Hace unos días, aparecía en El País un artículo de Víctor Lapuente Giné con el título de este post: “Una mirada crítica a nuestro periodismo” (http://elpais.com/elpais/2014/04/25/opinion/1398439742_940322.html).
Yo suscribo casi todo, por no decir todo, lo que expone ahí el autor, pero aunque estuviera en parcial o pleno desacuerdo, recomendaría su lectura por una sencilla razón: no conozco otro intento reciente de analizar el estado de nuestro periodismo.
En la prensa suele tenerse como norma que el periodismo no es tema. Los hay convencidos de que no interesa a nadie, de que son batallitas de periodistas que aburren soberanamente a los lectores, oyentes, telespectadores y demás. Y sí, eso es muy posible, pero igual aburren, ¿o no?, tantos asuntos que se tratan en la prensa.
Lapuente encontraba tres sesgos inducidos por lo que llama la visión “sacerdotal” que predomina en la forma de hacer periodismo en España:
1. El periodista prioriza las declaraciones de los políticos a costa de asuntos sustantivamente más relevantes. 2. Cuando trata asuntos sustantivamente relevantes, otorga demasiada responsabilidad sobre el devenir de los mismos a los políticos, vistos casi como seres omniscientes y omnipotentes, a expensas del papel de otros actores clave (como usuarios, profesionales o expertos). 3. El análisis periodístico de la noticia tiende a construir discursos abstractos en lugar de un contraste de alternativas políticas concretas y factibles.

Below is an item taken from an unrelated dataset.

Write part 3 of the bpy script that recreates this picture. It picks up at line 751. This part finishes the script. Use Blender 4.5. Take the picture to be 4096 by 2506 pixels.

Alguna vez he escrito yo misma, modestamente, que en España tenemos una política declarativa y un periodismo declarativo, que eso sí que es lo más aburrido que puedes echarte al coleto.
La cuestión es que estos y otros defectos del periodismo español de hoy en día tienen consecuencias. La más dañina es ésta que exponía muy didácticamente Lapuente:
En demasiadas ocasiones, los ciudadanos españoles no reciben un contraste de ventajas e inconvenientes sobre cursos de acción alternativos, sino un choque improductivo de cosmovisiones del mundo. Por ejemplo, en cuanto se sospecha que una reforma huele a derechas, movemos la discusión al terreno de la especulación progresista vaga: que si forma parte de una “agenda oculta” para desmantelar el Estado de bienestar, que si es una expresión más del “triunfo del neoliberalismo” o de la “incapacidad de la socialdemocracia para presentar una alternativa”, etcétera. Esta abstracción contribuye a que la mayoría de reformas que nuestro país necesita queden desprestigiadas rápidamente en el debate público.
En resumen, nuestro periodismo —demasiado declarativo, demasiado jerárquico y demasiado abstracto— es un factor más que ayuda a entender la paradójica situación de que, en medio de una crisis tan brutal a todos los niveles, España se haya reformado tan poquito.
Yo aún diría más, por enredar: el estado de nuestro periodismo es, junto con el estado de nuestra política, que ambos circulan por las mismas vías, el factor que ayuda a entender por qué no se ha entendido: por qué muchos ciudadanos se han quedado sin entender prácticamente nada de la crisis y, en consecuencia, por qué gozan de predicamento las “soluciones” más increíbles, más imposibles y más contradictorias.
No es sólo que el periodismo, en los años de la crisis, haya abonado el terreno para los demagogos; es que el periodismo (salvadas las honrosas excepciones, etcétera) ha ocupado ese terreno.